Metropolis movie
Metropolis is a very early science fiction film that was produced in Germany during the brief years of the Weimar Republic. It is set in a futuristic urban dystopia. more...
Released in 1927, it is a black and white silent film created by the famed Austrian director Fritz Lang and was the most expensive silent film of that time, costing approximately 7 million Marks (equivalent to around $200 million today).
The screenplay was written in 1924 by Lang and his wife, Thea von Harbou, and novelized in 1926 by von Harbou.
Plot
- Note: There are multiple versions of Metropolis. The original German version remained unseen for many decades. Of this version, a quarter of the footage is believed to be permanently lost. The U.S. version, shortened and re-written by Channing Pollock, is the most commonly known and discussed.
The film is set in the year 2026, in the extraordinary Gothic skyscrapers of a corporate city-state, the Metropolis of the title. Society has been divided into two rigid groups: one of planners or thinkers, who live high above the earth in luxury, and another of workers who live underground toiling to sustain the lives of the privileged. The city is run by Johhan 'Joh' Fredersen (Alfred Abel).
The beautiful and evangelical figure Maria (Brigitte Helm) takes up the cause of the workers. She advises the desperate workers not to start a revolution, and instead wait for the arrival of "The Mediator", who, she says, will unite the two halves of society. The son of Fredersen, Freder (Gustav Fröhlich), becomes infatuated with Maria, and descends into the working underworld. In the underworld, he experiences first-hand the toiling lifestyle of the workers, and observes the casual attitude of their employers (he is disgusted after seeing an explosion at the "M-Machine", when the employers bring in new workers to keep the machine running before taking care of the men wounded or killed in the accident). Shocked at the working conditions, he joins her cause. Meanwhile his father Fredersen learns of the existence of the robotic gynoid built by the scientist Rotwang (Rudolf Klein-Rogge) (Rotwang wanted to give the robot the appearance of Fredersen's dead wife, Hel) and orders Rotwang to give the Robot Maria's appearance. By doing so he wants to spread disorder among the workers that would give him the pretext to carry out a retaliatory strike against the workers.

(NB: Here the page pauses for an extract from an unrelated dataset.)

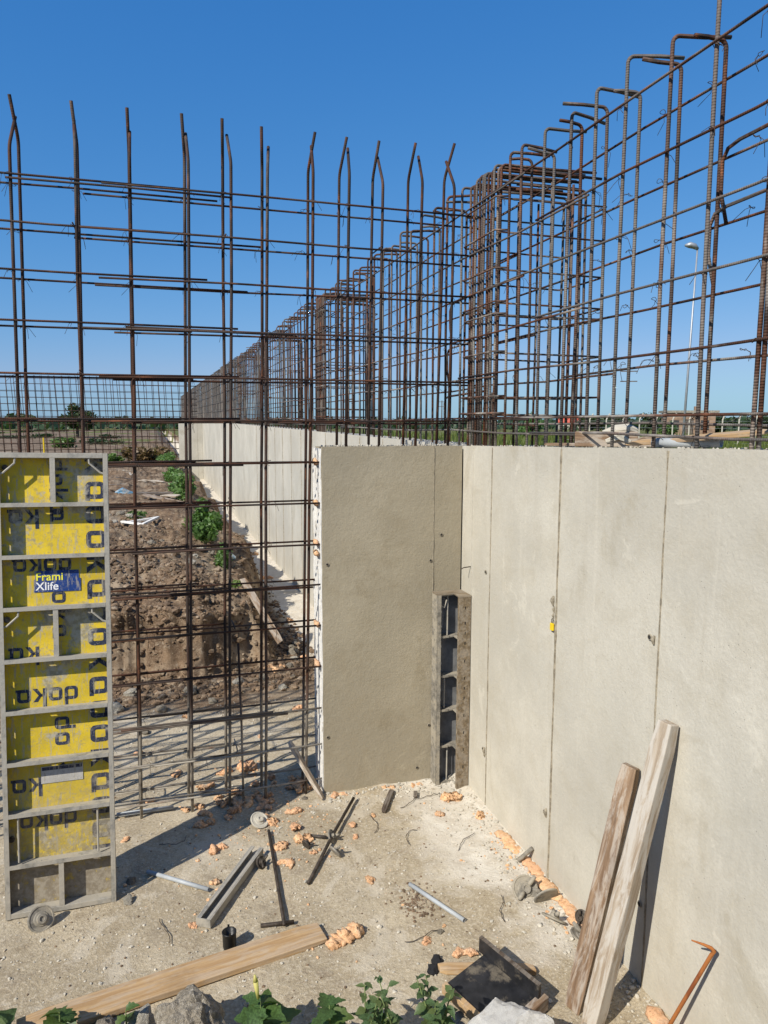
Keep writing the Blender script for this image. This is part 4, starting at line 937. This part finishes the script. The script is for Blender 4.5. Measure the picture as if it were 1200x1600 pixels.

The real Maria is imprisoned in Rotwang's house in Metropolis, whilst the robot Maria becomes an exotic dancer in the city's nightclubs, fomenting discord amongst the rich young men of Metropolis. The workers are encouraged by the robot Maria into a full-scale rebellion, and destroy the "Heart Machine", the power station of the city. However, the destruction of the machine leads to the city's reservoirs overfilling, which floods the workers' underground city and seemingly drowns their children, who were left behind in the riot. When the workers realise this, they attack out into the gridlocked and confused upper city, foreshadowing the "destruction of the enemy in the citadel" ending still seen in films. The crowd breaks into the city's entertainment district and capture the robot Maria, who they believe is responsible for drowning their children. They burn the robot at the stake, and when Freder sees this, he believes that it is the real Maria and despairs. However, Freder and the workers then realise that "Maria" is in fact a robot, and see the real Maria being chased by Rotwang along the battlements of the city's cathedral. Freder chases after Rotwang, resulting in a climatic scene in which Joh Fredersen watches in terror as his son struggles with Rotwang on the cathedral's roof. Rotwang falls to his death, and Maria and Freder return to the street, where Freder unites Joh and Grot, the workers' leader, fulfilling his role as the "Mediator".